[Items from a dataset]
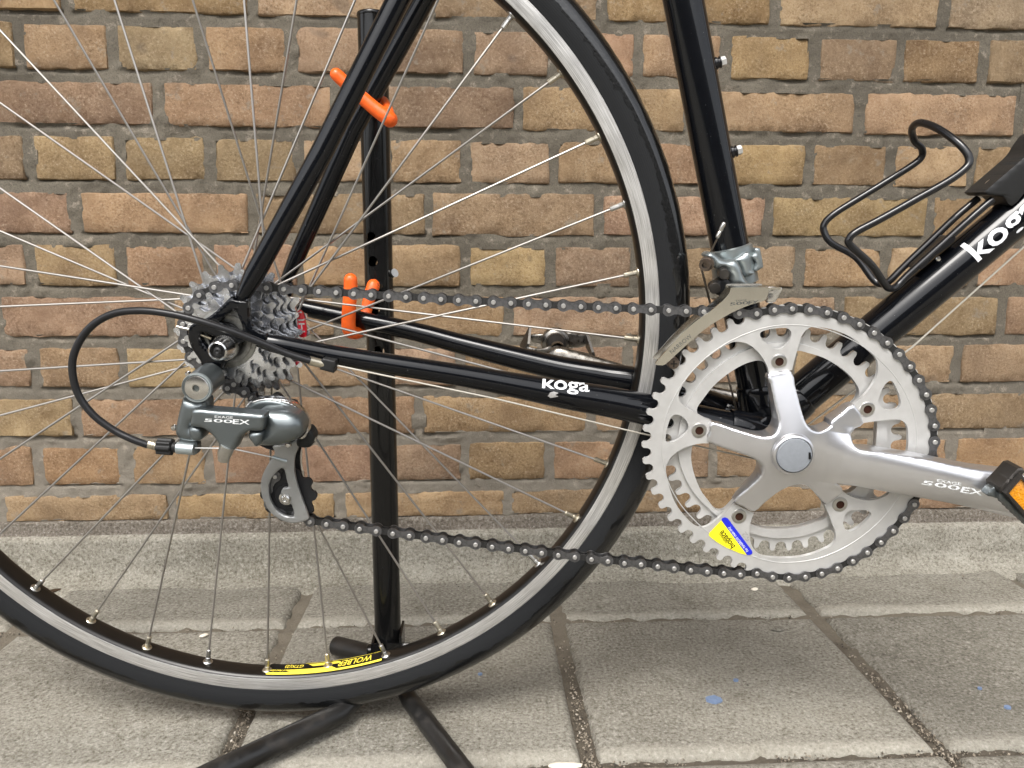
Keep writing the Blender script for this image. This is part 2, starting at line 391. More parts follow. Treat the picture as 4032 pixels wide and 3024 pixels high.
def decal_text(txt, host, org, ang, size, mat, name, parent, sx=1.0, shear=0.0, off=.12, bold=0, align='LEFT', spacing=1.0, cuts=None, width=None):
    """lettering printed on the surface of host; org=(x,z) in bike mm, ang=direction of the baseline"""
    cu = bpy.data.curves.new('t', 'FONT'); cu.body = txt; cu.size = 1; cu.offset = bold; cu.align_x = align; cu.space_character = spacing; cu.resolution_u = 3
    to = bpy.data.objects.new('t', cu); COL.objects.link(to); bpy.context.view_layer.update()
    me = bpy.data.meshes.new_from_object(to.evaluated_get(bpy.context.evaluated_depsgraph_get()))
    bpy.data.objects.remove(to); bpy.data.curves.remove(cu)
    bm = bmesh.new(); bm.from_mesh(me); bpy.data.meshes.remove(me)
    if width:
        x_ = [v.co.x for v in bm.verts]; lo_ = min(x_); sx = width/size/(max(x_)-lo_)
        for v in bm.verts: v.co.x -= lo_
    for v in bm.verts:
        x, y = v.co.x*size*sx+shear*v.co.y*size, v.co.y*size
        v.co = (x, y, 0)
    st = cuts or 1.5
    ys = [v.co.y for v in bm.verts]; xs = [v.co.x for v in bm.verts]
    for k in np.arange(min(ys), max(ys), st):
        bmesh.ops.bisect_plane(bm, geom=bm.verts[:]+bm.edges[:]+bm.faces[:], plane_co=(0, k, 0), plane_no=(0, 1, 0), dist=1e-5)
    for k in np.arange(min(xs), max(xs), st*2.5):
        bmesh.ops.bisect_plane(bm, geom=bm.verts[:]+bm.edges[:]+bm.faces[:], plane_co=(k, 0, 0), plane_no=(1, 0, 0), dist=1e-5)
    return _project(bm, host, org, ang, mat, name, parent, off)
def _project(bm, host, org, ang, mat, name, parent, off):
    hv = [v.co/MM for v in host.data.vertices]; bvh = BVHTree.FromPolygons(hv, [tuple(p.vertices) for p in host.data.polygons])
    ca, sa = math.cos(ang), math.sin(ang); dead = []; yl = None
    for v in bm.verts:
        x = org[0]+v.co.x*ca-v.co.y*sa; z = org[1]+v.co.x*sa+v.co.y*ca
        h = bvh.ray_cast(Vector((x, -300, z)), Vector((0, 1, 0)))
        if h[0] is None: dead.append(v); continue
        nn = h[1] if h[1].y < 0 else -h[1]; v.co = (h[0]+nn*off)*MM
    if dead: bmesh.ops.delete(bm, geom=dead, context='VERTS')
    me = bpy.data.meshes.new(name); bm.to_mesh(me); bm.free()
    o = link(name, me, mat, parent, None)
    for p in me.polygons:
        if p.normal.y > 0: p.flip()
    me.update(); me.shade_smooth(); return o
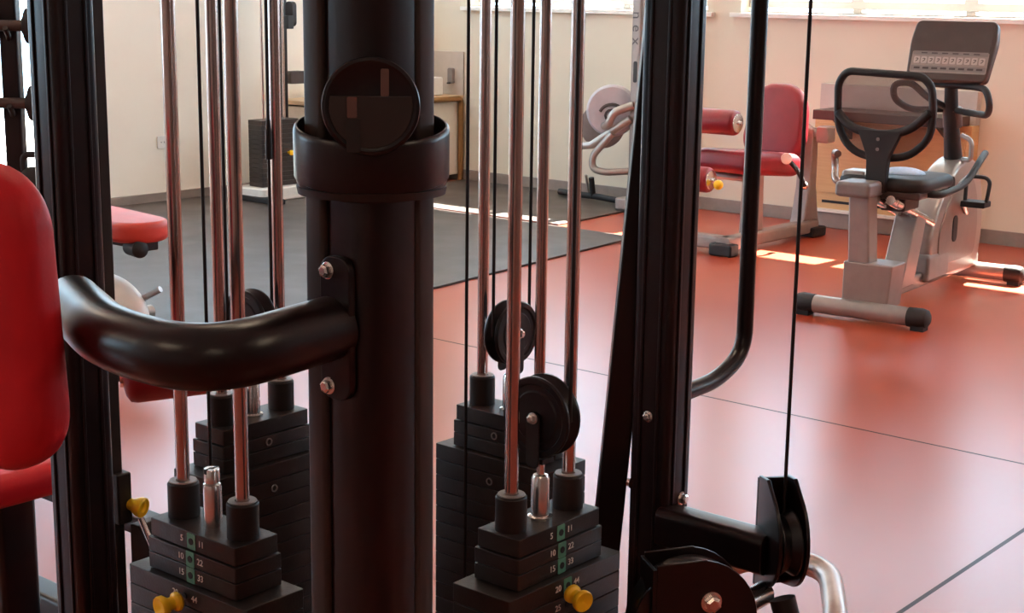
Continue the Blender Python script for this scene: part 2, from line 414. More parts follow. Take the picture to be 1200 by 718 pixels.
dk = MB(); dk.lathe(dc, fd, [(0,.057),(.003,.061),(.010,.0622),(.013,.061),(.0145,.057),(.012,.052),(.0125,.02),(.0125,0)], 56, False)
disc = obj('round_cover', dk, WHEEL, GYM, 0, 30, 'glossy black round cover with a dark slot')
side = V((1,1,0)).normalized()
n_ = 20; hy = .013
half = [(.0525*math.cos(t), .0525*math.sin(t)) for t in [math.asin(hy/.0525) - (PI + 2*math.asin(hy/.0525))*k/n_ for k in range(n_+1)]]
lw = MB(); lw.prism(half[::-1], dc + fd*.0112, side, Zu, -.003 if side.cross(Zu).dot(fd) < 0 else .003); obj('cover_lower_reflection', lw, REFLM, disc, .0008, label='dark grey plate painting the reflection in the lower half')  # lighter half stands in for what the polished cover mirrors
def on_disc(name, w, h, x, z, m, t=.0156, lab=None):
    q = MB(); sg = 1 if side.cross(Zu).dot(fd) > 0 else -1
    q.prism(rrect(w, h, .002, 3), dc + fd*(t-.002) + side*x + Zu*z, side, Zu, .0022*sg); return obj(name, q, m, disc, 0, 35, lab)
on_disc('cover_slot', .018, .042, -.022, -.036, RUBBER)
on_disc('cover_highlight', .0125, .026, -.0235, -.001, HILITEM, lab='bronze-grey strip standing for a reflected highlight')  # both strips paint highlight streaks mirrored in the cover
on_disc('cover_highlight', .0105, .034, .0175, .030, HILITEM, .0135, lab='bronze-grey strip standing for a reflected highlight')

# guide rods
S_FL, S_FR, S_RL, S_RR = V((6.612,-7.270,0)), V((6.966,-6.892,0)), V((6.252,-6.885,0)), V((6.588,-6.520,0))
GAP = .0725
for c, ax in ((S_FL, X), (S_FR, Y), (S_RL, Y), (S_RR, X)):
    for s in (-1, 1):
        p = c + ax*(s*GAP); obj('guide_rod', MB().cyl((p.x,p.y,.07), (p.x,p.y,TOP), .0108, n=24), CHROME, GYM)

# pad arm with mounting plate and back pad
pl = MB(); pl.prism(rrect(.056,.196,.022), (KC.x, KC.y-.059, 1.005), X, Zu, .012)
plate = obj('mounting_plate', pl, BLACK, col, .002)
for z in (1.083, .925): screw((KC.x-.012, KC.y-.071, z), (0,-1,0), .0095, col)
arm_pts = fillet([(KC.x-.01, KC.y-.06, 1.005), (KC.x-.01, KC.y-.275, .992), (6.755, -7.545, .990), (6.50, -7.43, .985)], .16, 12)
obj('pad_arm', MB().tube(arm_pts, .0435, 28), BLACK, GYM, 0, 60)
ph_ = V((.95,.30,0)).normalized(); pz = (Zu - ph_*.055).normalized(); pc = V((6.530,-7.642,1.010))
pad = MB(); pad.pillow(rrect(.34,.418,.085,10), pc, ph_, pz, .085, .034)
BP = obj('back_pad', pad, RED, GYM, 0, 60)
pn = ph_.cross(pz)
obj('pad_backing', MB().prism(rrect(.2,.26,.03), pc - pn*.064, ph_, pz, .026), BLACKM, BP, .003)

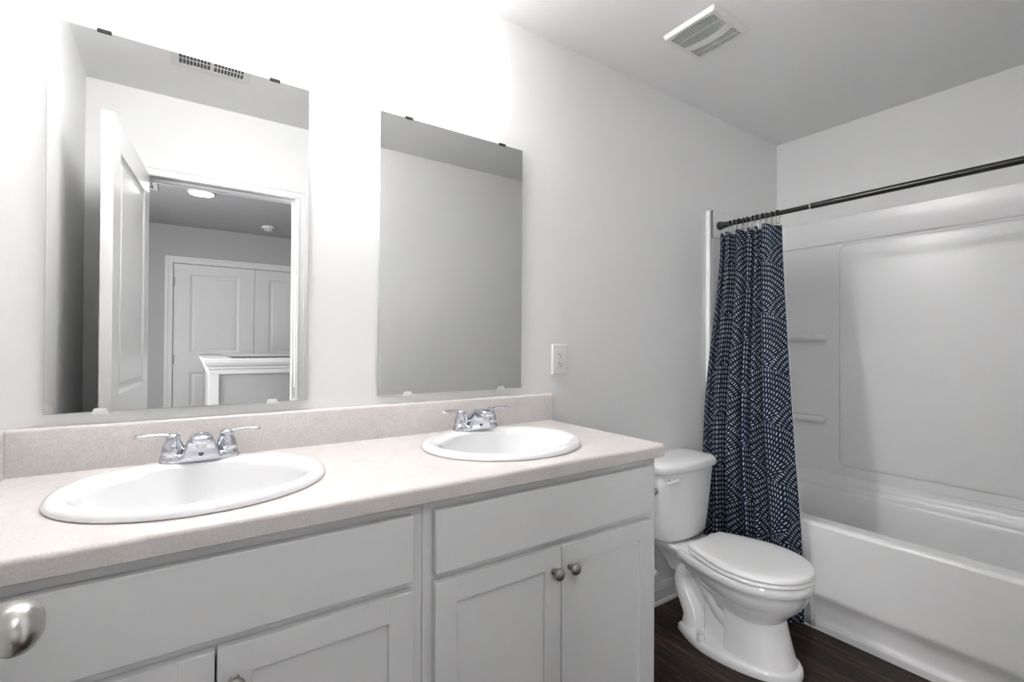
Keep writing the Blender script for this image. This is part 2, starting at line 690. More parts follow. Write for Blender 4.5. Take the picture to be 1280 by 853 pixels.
# local x along the door, local -y away from the opening side (towards the left wall)
DM = Matrix(((fw.x, dirx.x, 0, -0.145), (fw.y, dirx.y, 0, YF + .002), (0, 0, 1, 0), (0, 0, 0, 1)))
slab = panel_slab(0, DW, .012, 2.032, .035, [(.115, DW - .115, 1.03, 1.925), (.115, DW - .115, .235, .845)])
xform(slab, DM)
obj('slab', slab, DOORM, door, ang=20)
kb = xform(knob_bm((DW - .062, 0, .914), (0, 1, 0)), DM)
obj('door_knob', kb, NICKEL, door, label='egg-shaped satin nickel knob')
kb = xform(knob_bm((DW - .062, -.035, .914), (0, -1, 0)), DM)
obj('door_knob', kb, NICKEL, door)
bm = B(DW - .0005, DW + .0012, -.029, -.006, .886, .944)
obj('latch_plate', xform(bm, DM), NICKEL, door)
for hz in (0.22, 1.02, 1.82):
    bm = bmesh.new()
    lathe(bm, [(0, 0), (.006, 0), (.006, .09), (0, .09)], Matrix.Translation((-.004, -.036, hz)), 12)
    obj('hinge', xform(bm, DM), NICKEL, door)

# closet doors on the far side of the hall
mid = 0.648
for n, (a, b2) in enumerate(((CD0 + .003, mid - .002), (mid + .002, CD1 - .003))):
    d = struct(empty('door_%d' % (n + 2), ((a + b2) / 2, YB - .02, 0)), 'white two-panel closet door across the hall')
    w = b2 - a
    sl = panel_slab(a, b2, .015, CDZ - .004, .035, [(a + .145, b2 - .145, 1.115, 1.943), (a + .145, b2 - .145, .24, .91)])
    xform(sl, Matrix.Translation((0, YB - .012, 0)))
    obj('slab', sl, DOORM, d, ang=20)
    hx = a + .004 if n == 0 else b2 - .004
    for hz in (0.25, 1.05, 1.86):
        bm = bmesh.new()
        lathe(bm, [(0, 0), (.007, 0), (.007, .09), (0, .09)], Matrix.Translation((hx, YB - .006, hz - .045)), 12)
        obj('hinge', bm, DARKNICK, d)
    kx = b2 - .06 if n == 0 else a + .06
    obj('door_knob', knob_bm((kx, YB - .012, .93), (0, 1, 0)), NICKEL, d)
struct(obj('wall_closet_back', B(CD0 - .02, CD1 + .02, YB - .14, YB - .101, 0, CDZ + .02), HALLWALL))

# half wall round the stairwell in the hall, with its wooden cap
HX, HY0, HY1, HZ = 0.150, -2.33, -3.78, 1.112
bm = bmesh.new()
box(bm, HX, 2.97, HY0 - .115, HY0, 0, HZ - .02)
box(bm, HX, HX + .115, HY1, HY0 - .115, 0, HZ - .02)
box(bm, HX, 2.97, HY1 - .115, HY1, 0, HZ - .02)
hw = struct(obj('wall_stair', bm, HALLWALL), 'half-height wall round the stairwell')
obj('corner_board', B(HX - .012, HX + .045, HY0 - .02, HY0 + .012, 0, HZ - .103), TRIM, hw)
bm = bmesh.new()
capp = [(.0, 0), (.012, 0), (.012, .030), (.020, .036), (.020, .050), (.034, .062), (.034, .070), (.040, .074), (.040, .098), (.036, .102), (0, .102)]
# mitred cap going round the outside corner: from the far end, to the corner, to the right
pth = [(HX, HY1 - .115, -1, 0), (HX, HY0, -1, 1), (2.97, HY0, 0, 1)]
loft(bm, [[V(x + dx * o, y + dy * o, HZ - .102 + z) for o, z in capp] for x, y, dx, dy in pth])
box(bm, HX, 2.97, HY0 - .14, HY0, HZ - .02, HZ)
box(bm, HX, HX + .14, HY1 - .115, HY0 - .14, HZ - .02, HZ)
box(bm, HX - .03, 2.97, HY1 - .14, HY1 + .02, HZ - .02, HZ)
struct(obj(tname(), bm, TRIM, ang=20))

# ------------------------------------------------------------------ vanity cabinets
YFR, YDR = -0.533, -0.552      # face frame, door fronts
CT = 0.889                     # cabinet top


def cab_knob(x, z):
    bm = bmesh.new()
    lathe(bm, [(0, -.001), (.0085, -.001), (.009, .002), (.006, .004), (.005, .012), (.007, .016), (.0135, .019), (.0155, .023), (.0150, .027), (.0115, .031), (.005, .033), (0, .0335)], axis((x, YDR, z), (0, -1, 0)), 28)
    return bm


def shaker(x0, x1, z0, z1, rail=.052):
    bm = bmesh.new()
    t = .019
    for q in ((x0, x0 + rail, z0, z1), (x1 - rail, x1, z0, z1)):
        box(bm, q[0], q[1], YDR, YDR + t, q[2], q[3], bev=.0022)
    for q in ((x0 + rail, x1 - rail, z0, z0 + rail), (x0 + rail, x1 - rail, z1 - rail, z1)):
        box(bm, q[0] - .001, q[1] + .001, YDR, YDR + t, q[2], q[3], bev=.0004)
    box(bm, x0 + rail - .004, x1 - rail + .004, YDR + .0075, YDR + t - .003, z0 + rail - .004, z1 - rail + .004)
    return bm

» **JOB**
Gather each line of the listing that holds the string "writing".

» **ANSWER TO THE PROBLEM**
Keep writing the Blender script for this image. This is part 2, starting at line 391. More parts follow. Treat the picture as 4032 pixels wide and 3024 pixels high.
Keep writing the Blender script for this image. This is part 2, starting at line 690. More parts follow. Write for Blender 4.5. Take the picture to be 1280 by 853 pixels.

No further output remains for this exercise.